Siberia is vast, and Tasmania is tiny. Russia’s old growth forests, the largest portion of which is to be found in Siberia, comprise 289 million hectares — and this is still just 25 per cent of the country’s forested area. Tasmania’s native forests stretch for approximately 3.3 million hectares. The whole of Tasmania is but an invisible dot on the map of Siberia. And yet, Tasmania is called to produce more pulp than Siberia.
Siberia awoke and rebelled. It dared to do so while in the grip of a totalitarian regime, in which people had no power, no vote, no voice. Siberians spoke out. Against the plight of their land. Against the theft of their future. They managed to save Lake Bajkal, the jewel of Siberia. The threat was, interestingly enough, a pulp mill on the shores of the lake.

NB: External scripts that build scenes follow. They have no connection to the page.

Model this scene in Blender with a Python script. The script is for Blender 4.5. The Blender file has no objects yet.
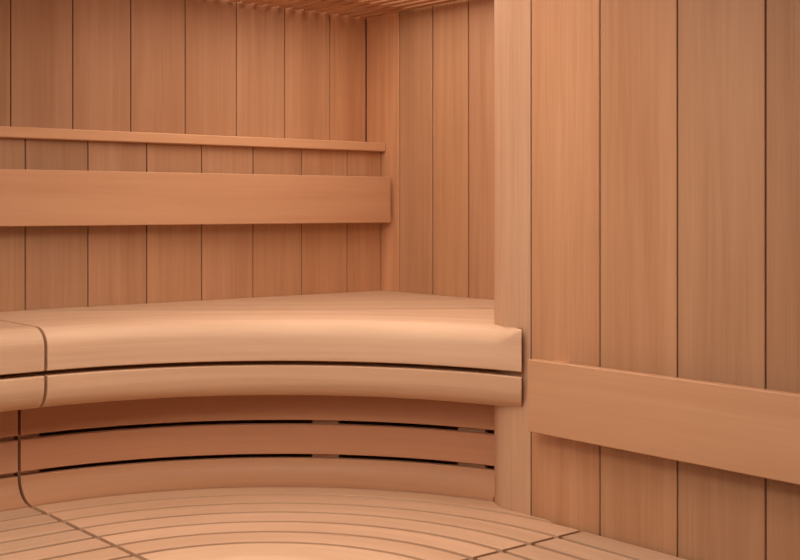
import bpy, bmesh, math, random
from mathutils import Vector
random.seed(7)
C = bpy.context.scene.collection
R = math.radians
EYE = 1.22                      # eye height over the floor; heights below are written relative to the eye and lifted by EYE
# room frame: x runs along the left wall to the far corner, y runs along the right wall away from the viewer
WALL_R, WALL_SIDE = 2.240, 2.845
WALL_L, WAINS = 3.472, 3.383
Z_FLOOR, Z_DECK, Z_SEAT, Z_CEIL = -1.22, -.770, -.304, .700
CX, CY = 1.294, 1.909           # centre of the curved corner
X0, Y0 = -.9, -.9               # how far the room runs to the left and towards the viewer

# ------------------------------------------------------------------ materials
def cedar(name, light, dark, rough=.5, fine=1.0, band=1.0, tone=.10, bump=.12):
    m = bpy.data.materials.new(name); m.use_nodes = True
    nt = m.node_tree; N = nt.nodes; L = nt.links; N.clear()
    out = N.new('ShaderNodeOutputMaterial'); bs = N.new('ShaderNodeBsdfPrincipled')
    L.new(bs.outputs[0], out.inputs[0])
    uv = N.new('ShaderNodeUVMap'); uv.uv_map = 'grain'
    at = N.new('ShaderNodeAttribute'); at.attribute_name = 'seed'
    sep = N.new('ShaderNodeSeparateXYZ'); L.new(uv.outputs[0], sep.inputs[0])
    def mth(op, a, b=None):
        n = N.new('ShaderNodeMath'); n.operation = op
        for i, v in enumerate((a, b)):
            if v is None: continue
            if isinstance(v, (int, float)): n.inputs[i].default_value = v
            else: L.new(v, n.inputs[i])
        return n.outputs[0]
    u, v = sep.outputs[0], sep.outputs[1]; s = at.outputs['Fac']
    def noise(su, sv, off, detail=2, rgh=.5, dist=0):
        c = N.new('ShaderNodeCombineXYZ')
        L.new(mth('MULTIPLY', u, su), c.inputs[0]); L.new(mth('MULTIPLY', v, sv), c.inputs[1])
        L.new(mth('MULTIPLY_ADD', s, 41.7), c.inputs[2])
        n = N.new('ShaderNodeTexNoise'); n.inputs['Scale'].default_value = 1
        n.inputs['Detail'].default_value = detail; n.inputs['Roughness'].default_value = rgh
        n.inputs['Distortion'].default_value = dist
        a = N.new('ShaderNodeVectorMath'); a.operation = 'ADD'; a.inputs[1].default_value = (off, off*1.7, off*.3)
        L.new(c.outputs[0], a.inputs[0]); L.new(a.outputs[0], n.inputs['Vector'])
        return n.outputs[0]
    broad = noise(.8, 16, 3.1, 2, .5, .5)           # wide heartwood bands
    mid = noise(1.6, 75, 9.3, 3, .6, .3)            # growth rings
    finen = noise(4, 170, 5.7, 3, .65)               # fine fibres
    blot = noise(2.2, 5, 15.2, 3, .5)               # blotches
    def rng(x, lo, hi, a, b):
        n = N.new('ShaderNodeMapRange'); L.new(x, n.inputs[0])
        for i, q in enumerate((lo, hi, a, b)): n.inputs[i+1].default_value = q
        return n.outputs[0]
    f = mth('ADD', mth('ADD', rng(broad, .3, .7, 0, .55*band), rng(mid, .3, .7, 0, .30*band*band)),
            mth('ADD', rng(finen, .3, .7, 0, .24*fine), rng(blot, .3, .7, -.12, .12)))
    mx = N.new('ShaderNodeMix'); mx.data_type = 'RGBA'
    mx.inputs[6].default_value = (*light, 1); mx.inputs[7].default_value = (*dark, 1)
    L.new(f, mx.inputs[0])
    wn = N.new('ShaderNodeTexWhiteNoise'); wn.noise_dimensions = '1D'; L.new(s, wn.inputs['W'])
    hs = N.new('ShaderNodeHueSaturation')
    L.new(mx.outputs[2], hs.inputs['Color'])
    tn = N.new('ShaderNodeAttribute'); tn.attribute_name = 'tone'          # board's own wood tone, with light falloff painted in on some runs
    L.new(mth('MULTIPLY', rng(wn.outputs['Value'], 0, 1, 1-tone, 1+tone), tn.outputs['Fac']), hs.inputs['Value'])
    sc = N.new('ShaderNodeSeparateColor'); L.new(wn.outputs['Color'], sc.inputs[0])
    L.new(rng(sc.outputs[1], 0, 1, .4985, .5015), hs.inputs['Hue'])
    L.new(rng(sc.outputs[2], 0, 1, .975, 1.025), hs.inputs['Saturation'])
    L.new(hs.outputs[0], bs.inputs['Base Color'])
    bs.inputs['Roughness'].default_value = rough
    bs.inputs['Specular IOR Level'].default_value = .3
    bp = N.new('ShaderNodeBump'); bp.inputs['Strength'].default_value = bump; bp.inputs['Distance'].default_value = .0015
    L.new(mth('ADD', mid, finen), bp.inputs['Height']); L.new(bp.outputs[0], bs.inputs['Normal'])
    return m
M_WALL = cedar('wall cedar', (.60, .345, .202), (.46, .24, .128), .55, 1.4, 1.0, .05)
M_POST = cedar('pale post wood', (.65, .425, .28), (.52, .305, .19), .55, 2.2, .8, .02)
M_SEAT = cedar('seat wood', (.76, .54, .375), (.62, .405, .268), .5, .8, 1.25, .05, .08)
M_DECK = cedar('lower seat wood', (.74, .50, .345), (.62, .395, .26), .5, .8, 1.2, .05, .08)
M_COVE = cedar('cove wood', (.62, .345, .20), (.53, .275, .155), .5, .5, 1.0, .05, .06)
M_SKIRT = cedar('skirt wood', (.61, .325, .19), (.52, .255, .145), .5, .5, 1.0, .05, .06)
M_BACK = cedar('backrest wood', (.635, .375, .225), (.55, .30, .17), .5, .9, .9, .03, .08)
M_BACKING = cedar('groove backing', (.42, .20, .11), (.32, .145, .075), .8)

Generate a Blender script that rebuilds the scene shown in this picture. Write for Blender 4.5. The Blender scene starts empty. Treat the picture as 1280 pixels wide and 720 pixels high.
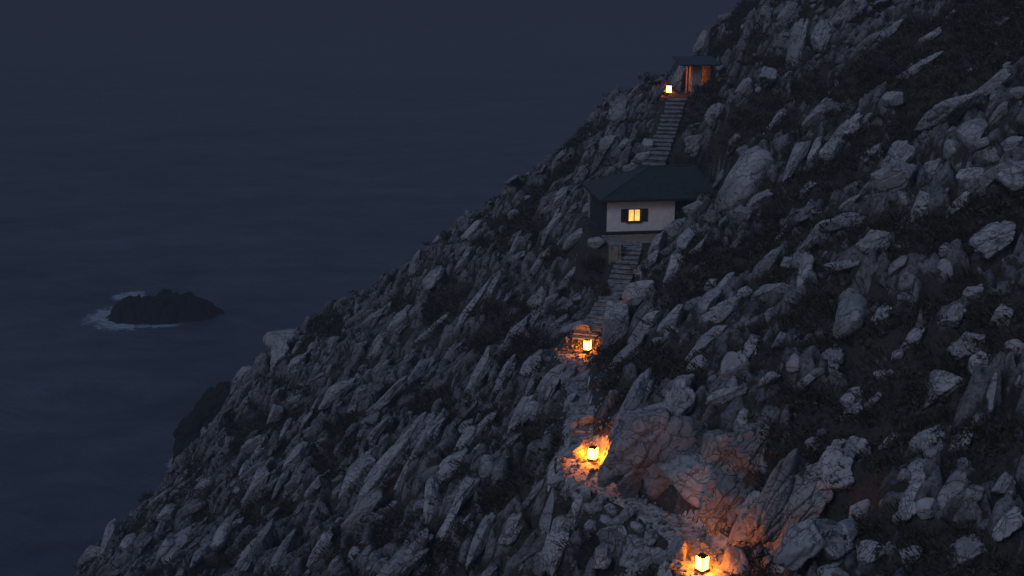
import bpy, math, random
import numpy as np
from mathutils import Vector, Matrix
import bmesh

random.seed(7)
RNG = np.random.default_rng(7)
R = math.radians
scene = bpy.context.scene
C = scene.collection

# ------------------------------------------------------------------ camera
CAMZ, PITCH, F, W0, H0P = 60.0, R(16), 1372.0, 640.0, 360.0
cp, sp = math.cos(PITCH), math.sin(PITCH)
cam_d = bpy.data.cameras.new('camera')
cam = bpy.data.objects.new('camera', cam_d); C.objects.link(cam)
cam.location = (0, 0, CAMZ)
cam.rotation_euler = (math.pi / 2 - PITCH, 0, 0)
cam_d.sensor_width = 36; cam_d.lens = F / 1280 * 36
cam_d.clip_start = 0.5; cam_d.clip_end = 30000
scene.camera = cam


def at(px, py, d):
    """a point of the place seen in direction (px,py) at depth d"""
    u = (H0P - py) / F
    return np.array([(px - W0) / F * d, d * (cp + u * sp), CAMZ - d * (sp - u * cp)])


def proj(x, y, z):
    d = y * cp - (z - CAMZ) * sp
    up = y * sp + (z - CAMZ) * cp
    d = np.where(np.abs(d) < .1, .1, d)
    return W0 + F * x / d, H0P - F * up / d, d


# ------------------------------------------------------------------ noise
def _hash(ix, iy, iz, seed):
    h = (ix.astype(np.int64) * 374761393 + iy.astype(np.int64) * 668265263 + iz.astype(np.int64) * 2147483647 + seed * 974634541) & 0xFFFFFFFF
    h = ((h ^ (h >> 13)) * 1274126177) & 0xFFFFFFFF
    h = ((h ^ (h >> 16)) * 2246822519) & 0xFFFFFFFF
    h = h ^ (h >> 13)
    return (h & 0xFFFFFF) / float(0x1000000)


def vnoise2(x, y, seed=0):
    ix, iy = np.floor(x), np.floor(y)
    fx, fy = x - ix, y - iy
    fx = fx * fx * fx * (fx * (fx * 6 - 15) + 10); fy = fy * fy * fy * (fy * (fy * 6 - 15) + 10)
    z = np.zeros_like(ix)
    a = _hash(ix, iy, z, seed); b = _hash(ix + 1, iy, z, seed); c = _hash(ix, iy + 1, z, seed); d = _hash(ix + 1, iy + 1, z, seed)
    return ((a * (1 - fx) + b * fx) * (1 - fy) + (c * (1 - fx) + d * fx) * fy) * 2 - 1


def fbm2(x, y, oct=4, seed=0, gain=.5):
    s, a, t = 0, 1, 0
    for k in range(oct):
        s = s + a * vnoise2(x * 2 ** k + 17.3 * k, y * 2 ** k - 9.1 * k, seed + k); t += a; a *= gain
    return s / t


def vnoise3(p, seed=0):
    i = np.floor(p); f = p - i
    f = f * f * f * (f * (f * 6 - 15) + 10)
    r = 0
    for dx in (0, 1):
        for dy in (0, 1):
            for dz in (0, 1):
                w = (f[:, 0] if dx else 1 - f[:, 0]) * (f[:, 1] if dy else 1 - f[:, 1]) * (f[:, 2] if dz else 1 - f[:, 2])
                r = r + w * _hash(i[:, 0] + dx, i[:, 1] + dy, i[:, 2] + dz, seed)
    return r * 2 - 1


def fbm3(p, oct=4, seed=0, gain=.5):
    s, a, t = 0, 1, 0
    for k in range(oct):
        s = s + a * vnoise3(p * 2 ** k + 5.7 * k, seed + k); t += a; a *= gain
    return s / t


def worley2(x, y, seed=0, jit=.9):
    ix, iy = np.floor(x), np.floor(y)
    f1 = np.full(x.shape, 9.); f2 = np.full(x.shape, 9.); cr = np.zeros(x.shape); z = np.zeros_like(ix)
    cx = np.zeros(x.shape); cy = np.zeros(x.shape)
    for dx in (-1, 0, 1):
        for dy in (-1, 0, 1):
            jx, jy = ix + dx, iy + dy
            qx = jx + .5 + jit * (_hash(jx, jy, z, seed) - .5); qy = jy + .5 + jit * (_hash(jx, jy, z, seed + 1) - .5)
            d = np.hypot(x - qx, y - qy); h = _hash(jx, jy, z, seed + 2)
            n = d < f1
            f2 = np.where(n, f1, np.minimum(f2, d)); f1 = np.where(n, d, f1); cr = np.where(n, h, cr)
            cx = np.where(n, x - qx, cx); cy = np.where(n, y - qy, cy)
    return f1, f2, cr, cx, cy


def worley3(p, seed=0, jit=.9):
    i = np.floor(p); n = len(p)
    f1 = np.full(n, 9.); f2 = np.full(n, 9.); cr = np.zeros(n)
    for dx in (-1, 0, 1):
        for dy in (-1, 0, 1):
            for dz in (-1, 0, 1):
                j = i + np.array([dx, dy, dz])
                q = np.stack([j[:, k] + .5 + jit * (_hash(j[:, 0], j[:, 1], j[:, 2], seed + k) - .5) for k in range(3)], 1)
                d = np.linalg.norm(p - q, axis=1); h = _hash(j[:, 0], j[:, 1], j[:, 2], seed + 5)
                m = d < f1
                f2 = np.where(m, f1, np.minimum(f2, d)); f1 = np.where(m, d, f1); cr = np.where(m, h, cr)
    return f1, f2, cr


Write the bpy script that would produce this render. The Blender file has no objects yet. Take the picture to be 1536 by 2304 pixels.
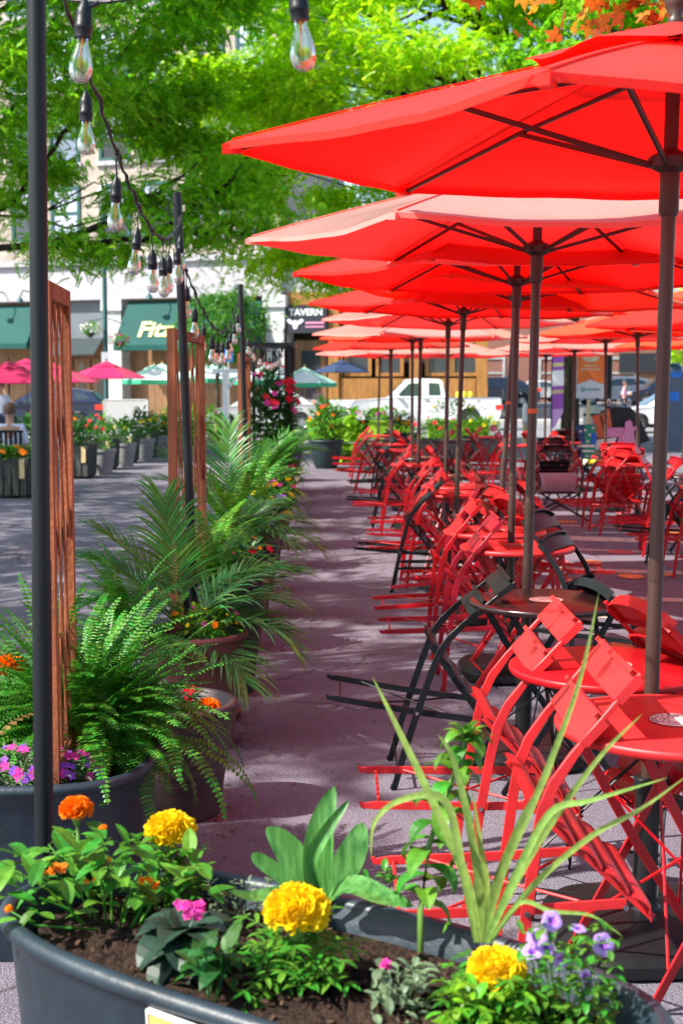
import bpy, math, random
import numpy as np
from mathutils import Vector, Matrix, Euler
R = math.radians
random.seed(7)
rng = np.random.default_rng(7)
scene = bpy.context.scene
COL = scene.collection

# ------------------------------------------------------------------ camera
CAMH, FOC, HOR = 1.55, 3000.0, 874.0
PITCH = math.atan((1152 - HOR) / FOC)
cam_d = bpy.data.cameras.new('camera'); cam = bpy.data.objects.new('camera', cam_d); COL.objects.link(cam)
cam.location = (0, 0, CAMH); cam.rotation_euler = (math.pi / 2 - PITCH, 0, 0)
cam_d.sensor_fit = 'VERTICAL'; cam_d.sensor_height = 36; cam_d.lens = FOC / 2304 * 36
cam_d.clip_start = 0.05; cam_d.clip_end = 600
cam_d.dof.use_dof = True; cam_d.dof.focus_distance = 4.3; cam_d.dof.aperture_fstop = 5.6
scene.camera = cam
# ------------------------------------------------------------------ sky and sun
SUN = Vector((-0.88, -0.38, 1.0)).normalized()
w = bpy.data.worlds.new('World'); scene.world = w; w.use_nodes = True
nt = w.node_tree; bg = nt.nodes['Background']
sky = nt.nodes.new('ShaderNodeTexSky'); sky.sky_type = 'NISHITA'; sky.sun_disc = False
sky.sun_elevation = math.asin(SUN.z); sky.sun_rotation = math.atan2(SUN.x, SUN.y)
sky.air_density = 1.0; sky.dust_density = 1.5; sky.ozone_density = 1.0
nt.links.new(sky.outputs[0], bg.inputs[0]); bg.inputs[1].default_value = 0.135
sd = bpy.data.lights.new('sun', 'SUN'); sd.energy = 5.0; sd.angle = R(0.5); sd.color = (1.0, 0.95, 0.87)
sun = bpy.data.objects.new('sun', sd); COL.objects.link(sun); sun.rotation_euler = SUN.to_track_quat('Z', 'Y').to_euler()
scene.view_settings.view_transform = 'Standard'; scene.view_settings.look = 'None'
scene.view_settings.gamma = 1; scene.view_settings.use_curve_mapping = False
scene.view_settings.exposure = 1.15
scene.cycles.max_bounces = 8; scene.cycles.diffuse_bounces = 4; scene.cycles.transparent_max_bounces = 12
scene.cycles.transmission_bounces = 6; scene.cycles.caustics_reflective = False; scene.cycles.caustics_refractive = False
scene.cycles.use_denoising = True

def ray(px, py):
    v = Vector(((px - 768) / FOC, 1.0, -(py - 1152) / FOC))
    c, s = math.cos(PITCH), math.sin(PITCH)
    return Vector((v.x, v.y * c + v.z * s, -v.y * s + v.z * c))
def G(px, py, z=0.0):
    r = ray(px, py); t = (z - CAMH) / r.z; return Vector((r.x * t, r.y * t, z))
def P(px, py, Y):
    r = ray(px, py); t = Y / r.y; return Vector((r.x * t, Y, CAMH + r.z * t))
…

The people of Siberia mobilized. They did what they could do — wrote letters and protested. After saving Lake Bajkal they saved their rivers. The Soviet Hydro wanted to reverse their flow. It proudly called its scheme 'the Project of the Century'. But the people, again, said no. Lake Bajkal today is a World Heritage site. Like much of Tasmania. Siberia has been scarred, but it is alive because people saved it. This makes the fate of Tasmania even more shameful.
So is Tasmania worse than Siberia? I hope not. There is no excuse for pillaging Tasmania. One can only hope that Tasmanians too will awaken and reject the pulp mill. But time is running out. They might well awaken one day, only to discover that someone robbed Tasmania of its future.